日本の農業の知的財産を超巨大グローバル企業に明け渡してしまう法律。『農業競争力強化支援法』とは?
2017年8月に『農業競争力強化支援法』というものが施行されています。
これは「農業競争力強化プログラム」の一貫で、日本政府は農業の更なる成長のために「自由な経営展開ができる環境の整備」と「農業者の努力では解決できない問題を解決する」目的で制定したというのです。
ですがこの法律がどのように発展していくか考えたときに、実は日本の農業における知的財産を放棄し、超巨大グローバル企業に明け渡してしまう法律なのではないか?という疑問が湧いてきます。
実際に農業競争力強化支援法の8条4項には以下のように書かれています。
種子その他の種苗について、民間事業者が行う技術開発及び新品種の育成その他の種苗の生産及び供給を促進するとともに、独立行政法人の試験研究機関及び都道府県が有する種苗の生産に関する知見の民間事業者への提供を促進すること。
我々の主食となる主要農産物については、戦後から始まる種子法の下、全国に安定的に優良な種子が提供されるように、国民の税金を使って国が責任を持って守ってきました。※種子法は2018年4月に廃止
日本人の税金を使って長年積み上げてきたノウハウは、農業における私たち日本人の知的財産でもあると言えます。
知的財産権とは本来自分たちの技術と商品を保護するためのものです。
その大事な知的財産を民間事業者に提供しなさい、ということです。
では、果たして本当にこの法律によって「自由な経営展開ができる環境の整備」ができるのでしょうか?
農水省は事業参入する対象を「農業用機械製造事業」と「種苗の生産卸売事業」と定めています。
農業用機械製造事業は言わずもがな、種苗の生産卸売事業についてもそう簡単に始められる業種ではありません。
以下の記事でも書きましたが、そもそも品種を維持管理するためには大変な手間暇とお金がかかるのです。
ちなみに日本で品種を自社で開発している種苗メーカーは約50社しかありません。
その内業界シェアの90%を握っているのが、サカタのタネ、カネコ種苗、タキイ種苗の3社です。
サカタのタネは資本金が135億円、カネコ種苗は資本金が14億円ある上場企業です。
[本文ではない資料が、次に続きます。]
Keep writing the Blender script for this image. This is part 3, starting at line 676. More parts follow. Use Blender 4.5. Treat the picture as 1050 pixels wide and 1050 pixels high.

※いずれも「日本マスタートラスト信託銀行」のような信託銀行が大株主であることについてはここでは触れません。
要するに、種苗の生産卸売事業ができるのは巨大資本をもつ企業なのです。
世界的なシェアで言うと、上位3社のバイエル(モンサントを買収)・コルテバ(ダウ・デュポンから分社)・シンジェンタ(ケムチャイナの子会社)が30%以上を占めており、日本の企業は1%以下となっています。
もちろんこの法律に書かれた"民間企業"には外資系企業も含まれます。
つまり、これらの"超"巨大資本を持ったグローバル企業が次々と参入し、私たちの知的財産が流出していくということを意味します。
企業とは誰のものでしょうか?
もちろん私たち日本国民のものではありません。
株式会社となっている限り、企業は株主のものであるということはご理解いただけると思います。
つまり本質的に、企業は株主のための利益最大化が最大の目標になるのです。
そのことがいいように働けばよいのですが、世界を見渡すと超巨大グローバル企業が少なくない数の健康被害を多くの市民に与え、訴訟が行われている現状があるということを知ることができます。